From a research perspective: Protected areas are the primary method of global biodiversity protection, but their establishment, maintenance, and expansion can hinder established livelihoods of local people. The literature on this conflict is large, growing, and contentious. Individual studies seldom examine underlying factors that influence protected areas from both conservation and human consequences perspectives. Understanding the role of human behavior and agency is fundamental to understanding environmental change generally, and to solving the pressing problem of simultaneously promoting both conservation and human well-being. This research is clarifying the dynamic processes by which parks act as agents of social and ecological change, and thus looks beyond just the outcomes of park-induced changes. In doing so, it contributes more generally to the empirical literature on resilience theory, and particularly to the insufficiently appreciated role of human perceptions, decision-making, and agency in enhancing or compromising the resilience of social-ecological systems. Such research clearly demands integration of perspectives from the social and natural sciences. The research results will have a direct bearing on conservation and development in Africa and perhaps elsewhere. It should suggest ways of ameliorating or avoiding many of the negative impacts of parks on human well-being and of enhancing the positive impacts.

From a discovery perspective: Increasingly, research on complex environmental and social problems demands interdisciplinary approaches, but these must be learned from experience since they are not typically part of traditional scientific training. The collaborative experience and education promoted by IGERT and this research is developing the ability of local and national African institutions to address complex issues that have a direct bearing on conservation and human well-being, at the same time as it provides experience for the IGERT trainees and sets the stage for their future collaboration with these African individuals and institutions.

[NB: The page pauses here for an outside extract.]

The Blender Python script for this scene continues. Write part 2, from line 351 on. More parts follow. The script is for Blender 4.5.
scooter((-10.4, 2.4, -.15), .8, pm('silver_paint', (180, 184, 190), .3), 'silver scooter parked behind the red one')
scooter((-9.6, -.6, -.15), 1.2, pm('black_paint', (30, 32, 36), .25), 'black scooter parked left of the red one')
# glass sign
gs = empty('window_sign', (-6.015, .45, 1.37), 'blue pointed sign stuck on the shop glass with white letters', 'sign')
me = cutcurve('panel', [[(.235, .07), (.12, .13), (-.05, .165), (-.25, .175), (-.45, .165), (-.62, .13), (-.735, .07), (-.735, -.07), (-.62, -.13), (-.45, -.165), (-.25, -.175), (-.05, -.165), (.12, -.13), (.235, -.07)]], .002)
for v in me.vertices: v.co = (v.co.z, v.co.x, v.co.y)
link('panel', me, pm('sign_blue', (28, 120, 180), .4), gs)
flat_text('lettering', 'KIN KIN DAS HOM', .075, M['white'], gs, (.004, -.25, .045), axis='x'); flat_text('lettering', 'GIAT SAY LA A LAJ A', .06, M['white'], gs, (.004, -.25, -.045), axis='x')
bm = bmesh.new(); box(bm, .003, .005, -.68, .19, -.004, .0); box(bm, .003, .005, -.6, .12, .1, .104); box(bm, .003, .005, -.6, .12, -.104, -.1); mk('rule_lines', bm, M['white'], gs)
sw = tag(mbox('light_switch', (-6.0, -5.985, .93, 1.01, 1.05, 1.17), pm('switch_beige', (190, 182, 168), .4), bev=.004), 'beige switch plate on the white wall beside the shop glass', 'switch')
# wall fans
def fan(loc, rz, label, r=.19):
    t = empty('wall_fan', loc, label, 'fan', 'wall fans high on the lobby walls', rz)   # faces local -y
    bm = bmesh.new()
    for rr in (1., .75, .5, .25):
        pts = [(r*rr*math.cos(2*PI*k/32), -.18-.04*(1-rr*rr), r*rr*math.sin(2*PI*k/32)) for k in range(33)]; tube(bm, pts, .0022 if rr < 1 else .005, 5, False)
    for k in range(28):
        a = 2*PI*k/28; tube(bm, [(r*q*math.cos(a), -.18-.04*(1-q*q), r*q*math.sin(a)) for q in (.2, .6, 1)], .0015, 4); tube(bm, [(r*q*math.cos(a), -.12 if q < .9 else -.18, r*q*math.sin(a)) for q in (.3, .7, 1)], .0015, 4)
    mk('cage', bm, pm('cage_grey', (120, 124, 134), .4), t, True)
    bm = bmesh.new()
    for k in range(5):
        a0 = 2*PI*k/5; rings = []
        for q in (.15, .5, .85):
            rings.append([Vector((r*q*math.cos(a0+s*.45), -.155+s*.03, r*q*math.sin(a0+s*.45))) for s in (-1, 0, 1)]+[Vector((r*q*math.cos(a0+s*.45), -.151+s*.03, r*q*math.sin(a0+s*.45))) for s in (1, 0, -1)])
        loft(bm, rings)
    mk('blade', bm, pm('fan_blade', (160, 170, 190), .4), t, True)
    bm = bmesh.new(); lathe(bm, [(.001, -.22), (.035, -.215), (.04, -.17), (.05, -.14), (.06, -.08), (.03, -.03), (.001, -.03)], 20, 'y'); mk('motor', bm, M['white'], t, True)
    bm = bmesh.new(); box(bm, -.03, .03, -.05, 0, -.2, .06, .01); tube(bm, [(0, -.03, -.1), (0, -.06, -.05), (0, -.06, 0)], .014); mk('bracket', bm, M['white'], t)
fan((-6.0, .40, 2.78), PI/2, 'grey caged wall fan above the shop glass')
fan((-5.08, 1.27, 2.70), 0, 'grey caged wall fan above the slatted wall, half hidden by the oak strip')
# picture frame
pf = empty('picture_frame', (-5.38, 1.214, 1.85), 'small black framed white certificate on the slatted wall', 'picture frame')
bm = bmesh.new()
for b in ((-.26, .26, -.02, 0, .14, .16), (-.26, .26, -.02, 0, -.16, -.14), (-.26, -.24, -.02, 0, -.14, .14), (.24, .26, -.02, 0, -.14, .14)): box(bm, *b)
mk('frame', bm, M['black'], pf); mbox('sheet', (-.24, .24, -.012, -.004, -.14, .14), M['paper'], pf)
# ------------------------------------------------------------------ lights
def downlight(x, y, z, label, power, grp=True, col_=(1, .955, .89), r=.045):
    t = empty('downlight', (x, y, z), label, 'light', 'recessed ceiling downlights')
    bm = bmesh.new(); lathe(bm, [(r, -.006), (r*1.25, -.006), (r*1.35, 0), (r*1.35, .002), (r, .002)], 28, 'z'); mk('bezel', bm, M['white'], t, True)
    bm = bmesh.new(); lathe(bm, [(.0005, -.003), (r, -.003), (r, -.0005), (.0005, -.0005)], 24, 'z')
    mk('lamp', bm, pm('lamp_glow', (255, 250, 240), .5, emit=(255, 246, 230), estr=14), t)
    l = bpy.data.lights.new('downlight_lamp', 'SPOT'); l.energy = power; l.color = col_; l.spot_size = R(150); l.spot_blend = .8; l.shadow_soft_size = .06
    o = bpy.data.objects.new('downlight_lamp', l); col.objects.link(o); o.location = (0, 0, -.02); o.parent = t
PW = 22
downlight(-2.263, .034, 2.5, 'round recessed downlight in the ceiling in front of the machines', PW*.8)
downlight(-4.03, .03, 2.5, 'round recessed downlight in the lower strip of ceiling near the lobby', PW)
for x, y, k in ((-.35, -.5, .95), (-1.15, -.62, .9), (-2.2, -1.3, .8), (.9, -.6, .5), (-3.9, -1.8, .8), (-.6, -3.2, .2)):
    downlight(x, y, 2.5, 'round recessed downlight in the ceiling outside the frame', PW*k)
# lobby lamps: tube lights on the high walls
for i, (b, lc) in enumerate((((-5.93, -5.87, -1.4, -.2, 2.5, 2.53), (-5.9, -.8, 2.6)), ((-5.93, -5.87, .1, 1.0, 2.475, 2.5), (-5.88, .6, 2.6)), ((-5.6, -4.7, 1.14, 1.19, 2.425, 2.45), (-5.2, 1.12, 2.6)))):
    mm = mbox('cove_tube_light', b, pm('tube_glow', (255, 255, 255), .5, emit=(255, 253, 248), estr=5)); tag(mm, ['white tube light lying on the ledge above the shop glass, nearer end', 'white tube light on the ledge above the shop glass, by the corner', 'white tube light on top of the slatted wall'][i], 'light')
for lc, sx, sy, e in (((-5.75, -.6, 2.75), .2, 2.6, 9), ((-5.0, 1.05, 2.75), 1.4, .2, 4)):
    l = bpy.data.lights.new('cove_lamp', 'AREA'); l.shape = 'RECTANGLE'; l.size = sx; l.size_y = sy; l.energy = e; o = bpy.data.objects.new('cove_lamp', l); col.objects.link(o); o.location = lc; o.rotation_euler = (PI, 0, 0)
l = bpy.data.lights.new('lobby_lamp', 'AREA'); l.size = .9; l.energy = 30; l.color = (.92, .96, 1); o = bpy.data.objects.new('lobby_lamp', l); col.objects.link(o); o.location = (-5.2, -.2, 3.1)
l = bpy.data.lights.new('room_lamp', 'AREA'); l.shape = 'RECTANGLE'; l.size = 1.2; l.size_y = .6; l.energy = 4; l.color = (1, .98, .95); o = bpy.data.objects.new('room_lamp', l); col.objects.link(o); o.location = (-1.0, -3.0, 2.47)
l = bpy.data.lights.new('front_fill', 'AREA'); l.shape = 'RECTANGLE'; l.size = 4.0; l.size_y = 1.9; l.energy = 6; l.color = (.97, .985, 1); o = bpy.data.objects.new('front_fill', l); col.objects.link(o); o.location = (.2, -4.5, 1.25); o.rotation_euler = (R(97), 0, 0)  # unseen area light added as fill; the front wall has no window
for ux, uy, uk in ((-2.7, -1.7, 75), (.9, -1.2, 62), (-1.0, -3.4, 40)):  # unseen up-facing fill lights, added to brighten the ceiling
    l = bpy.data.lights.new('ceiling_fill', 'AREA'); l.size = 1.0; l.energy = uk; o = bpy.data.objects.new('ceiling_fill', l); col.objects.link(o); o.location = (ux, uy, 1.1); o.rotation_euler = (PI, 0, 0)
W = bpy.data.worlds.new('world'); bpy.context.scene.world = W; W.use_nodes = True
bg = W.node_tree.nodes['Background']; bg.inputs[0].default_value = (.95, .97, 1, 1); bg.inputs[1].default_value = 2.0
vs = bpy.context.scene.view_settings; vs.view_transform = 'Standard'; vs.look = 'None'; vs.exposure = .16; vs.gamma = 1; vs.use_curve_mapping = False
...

Further, and more specifically, the research design and collaborative experience promotes a changing philosophy relevant to conservation and development. The negative views held by wildlife conservation scientists concerning agriculture and other livelihood activities of local peoples, and the negative views by social scientists of the burdens imposed by parks on those same people, have made joint communication and research difficult. This project’s approach fosters more integrated research and management efforts at conservation and development, and encourages constructive, informed dialog in place of polemic.

From an education perspective: The developments during the reporting period contribute toward meeting this strategic goal. The training experiences provided by this long-term interdisciplinary study of human interactions with parks and protected areas is creating a new cadre of interdisciplinary scientists (both American and African) capable of transformative and globally relevant research. One IGERT trainee (T. Baird) has already participated in two field seasons in Tanzania and will return at the end of the year to begin his doctoral dissertation research (with grant support from an NSF DDRI grant as well as from Fulbright-Hays). Another IGERT trainee, B. Miller, will receive field training and research experience this summer, and a third (S. Caplow) will do the same next year. All three of these trainees have been conducting research practica under Leslie’s guidance that contribute to the larger interdisciplinary project.

From an outreach perspective: Tim Baird incorporated his experience and perspective gained from participating in this project into a new course on “Environmental Conservation. The Connected Lives of Cheetahs, Clouds, Corn, and Communities” (GEOG 112), which he is now offered at the undergraduate level at UNC-CH.